After a few days with my Mum, a visit to see my brother Laurence (known as Fred), his wife Ali and my nephews – Andrew ( No.1) and Michael (No.2) during which Fred produced the biggest map of the world you've ever seen, mounted on a board ready so that they could plot our progress – I left Swindon with Mum and a car full of my kit to travel down to Gosport to join the yacht ready for part C4 of my training. This time however I would be moving onto the yacht for good – well for the next 11 months!

Having already done a week of training on the Hull & Humber yacht back in June I felt I was returning to my 'new home'. It may be small but as a crew we were all rapidly becoming attached to our lovely Orange H&H – or “Umber” as we are now calling her.

Some of the guys on board were people I'd sailed with back in June but there was also a good number of other crew that I hadn't really met properly yet so it was going to be another week of team building and establishing ourselves as a well-oiled machine...hopefully!

Day one proper and I'm up at 6am to go for a run! I know that sounds a bit extreme but after several days with my family – all feeding me up like I'm not going to eat for the next 10 months - I felt it was essential! I'm also conscious that I haven't really done as much fitness training as I should have done in the run up to race start so am keen to work on my stamina at any possible opportunity – although I must remind myself that the one area I don't need to work on is my drinking stamina!!!

Still in my virtuous mode I declined the Bacon buttie offered me by Ollie and Kirsten on 'montherwatch' and opted instead for a bowl of healthy looking mini, shredded wheaty, crunchy things and milk (powdered milk mixed with water) which looked exactly like milk but tasted exactly like water. Should have had the buttie after all!

Most of our first day was spent rigging the boat, doing all the safety checks of emergency kit - life-jackets, life-rafts, flares, grab bags etc and also all of the rigging – making sure all the nuts and bolts were where they should be and were done up tight enough! Once completed we were all chomping at the bit to be off and finally we slipped the mooring lines and went off to play on our yacht! We went straight into our watch system which Piers our skipper had set out right from the birth of our team. With 18 of us on the boat when we're fully crewed it can get a bit congested on deck but as we'll be racing 24 hours, 7 days a week we get split into 2 teams or 'Watches'. Each skipper runs his watch system slightly differently but Piers set ours as 4 hours watches during the day and 6 hours during the night. So my watch was off watch from 8pm til 2am then on watch from 2am to 8am, off watch 8am til midday and then back on watch from noon til 4pm. Between 4pm and 8pm we have an 'everyone up' watch where we can get on with any general jobs, say 'Hi' to the people we've only passed on the way to and from bed and after a briefing with the skipper, we all sit and have supper together.

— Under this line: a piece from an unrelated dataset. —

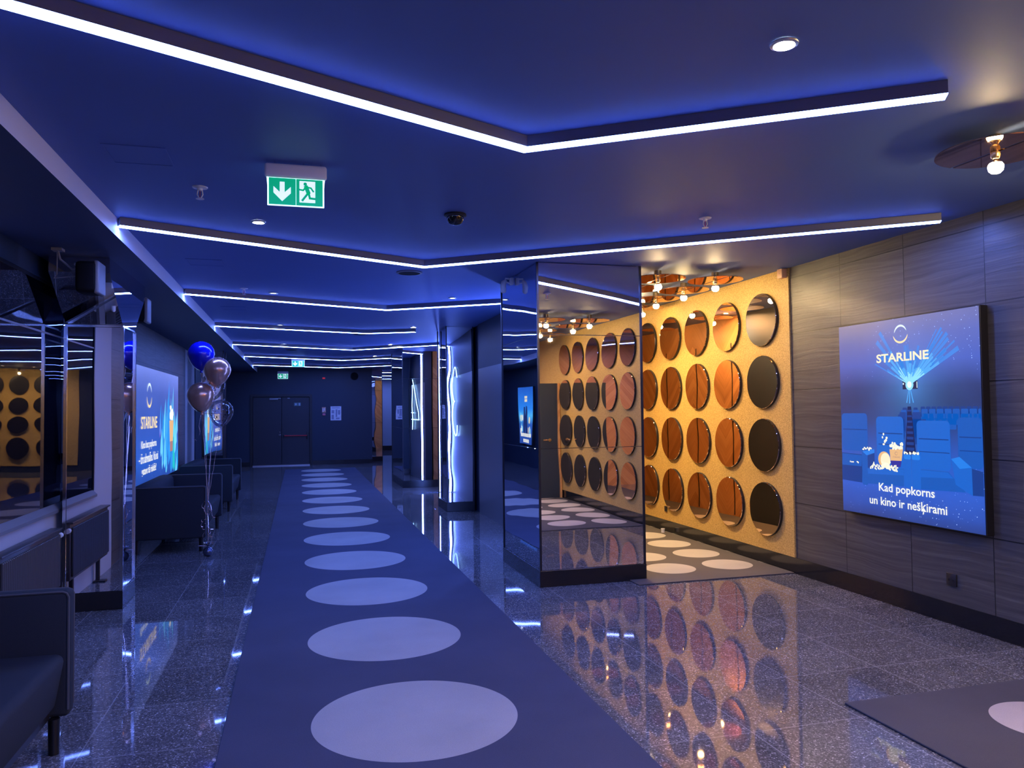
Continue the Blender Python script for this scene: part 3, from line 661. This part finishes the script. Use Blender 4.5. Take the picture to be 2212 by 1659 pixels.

So having just set off from the Marina and had supper I went straight to bed! My bunk was on the Port side (right-hand side) of the boat, up at the front and on the top. Once snuggled into my Ocean Sleepwear sleeping bag (a 3 layered bag system with waterproof outer layer and essential kit for the next year's adventure), I settled down to sleep. After an hour of not sleeping at all I resorted to my iPod to try and lull me to sleep and drown out the banging and clanking noises coming from on deck, about 6 inches directly above me! The iPod solution wasn't, so after another 2 hours of not sleeping I resorted to will power. Being the stubborn sort, this did eventually work so I got about an hour and a half of sleep before I was up at 1.30 to get ready for my watch at 2am! Getting up at that hour in the morning to start work is one thing but rummaging around in a series of dry bags by the light of a head torch to try and find the right bits of kit to wriggle into in the confines of your bunk is another. I vowed from that point to always get my kit ready for the next watch before I go to sleep!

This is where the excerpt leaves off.